Clive Palmer Under Pressure From Commodity Prices – by Rhiannon Hoyle (Wall Street Journal – January 18, 2016)

SYDNEY— Clive Palmer’s resources bets helped to underpin an empire that ranged from animated dinosaur parks to a political party that held the balance of power in Australia’s upper house.

Now, the entrepreneur’s wealth is being squeezed by the downturn in commodity prices.
On Monday, Mr. Palmer lost control of one of his biggest investments in the metals sector when insolvency specialists took charge of a refinery that processes nickel ore in Australia’s tropical Queensland state.

Queensland Nickel, which Mr. Palmer had bought years earlier from BHP Billiton Ltd., has been struggling to turn a profit due to plunging prices of the industrial metal and was recently refused a government bailout. Job cuts equivalent to a quarter of its workforce, made as recently as Friday, failed to keep the company afloat.

Global miners are scrambling to respond to one of the deepest downturns in commodity prices in a generation. BHP Billiton Ltd. announced its largest-ever write-down Friday, a roughly US$7.2 billion pretax charge against its U.S. onshore energy assets. Glencore PLC and Anglo American have also suspended dividend payouts and laid off thousands of workers to protect profits.

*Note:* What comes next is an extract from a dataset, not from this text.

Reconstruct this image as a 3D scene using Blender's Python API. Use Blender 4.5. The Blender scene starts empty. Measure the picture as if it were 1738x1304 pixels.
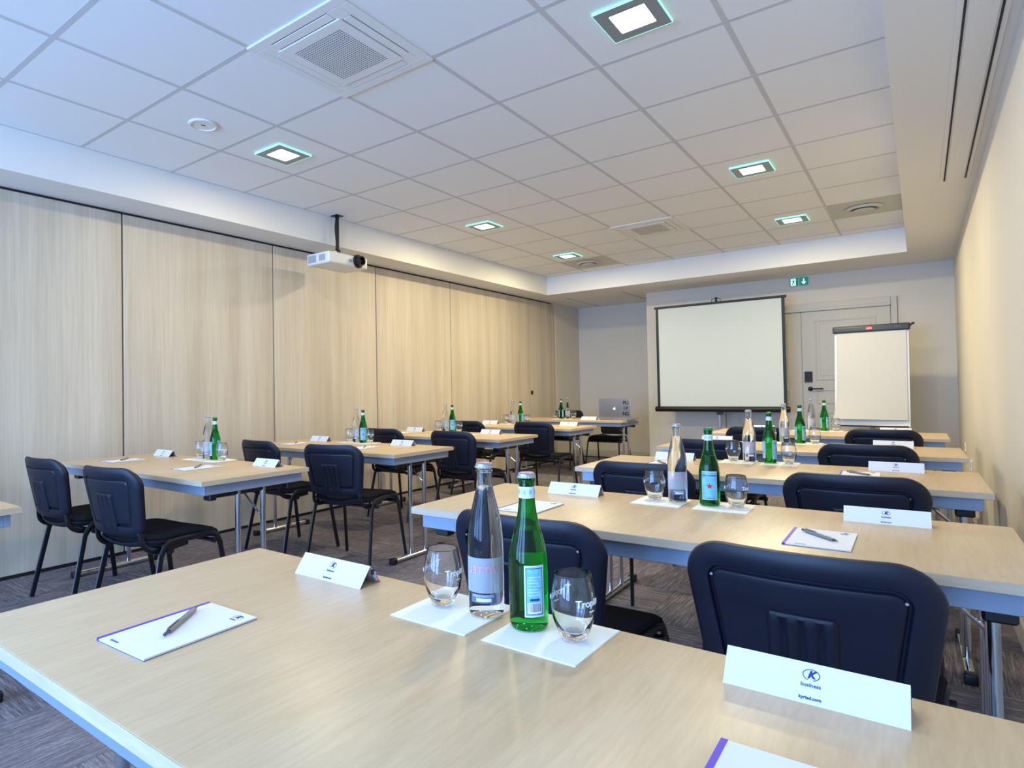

Nickel, used to make stainless steel and present in everything from saucepans to guitar strings, is one of the hardest-hit commodities. Prices have fallen to their lowest-level in more than a decade as investors fret over the health of China’s economy, amplified in recent months by Beijing’s muddled attempts to stabilize the yuan and its local share markets.

The value of nickel on the London Metal Exchange has slumped more than 40% since the start of last year, to roughly US$8,500 a metric ton.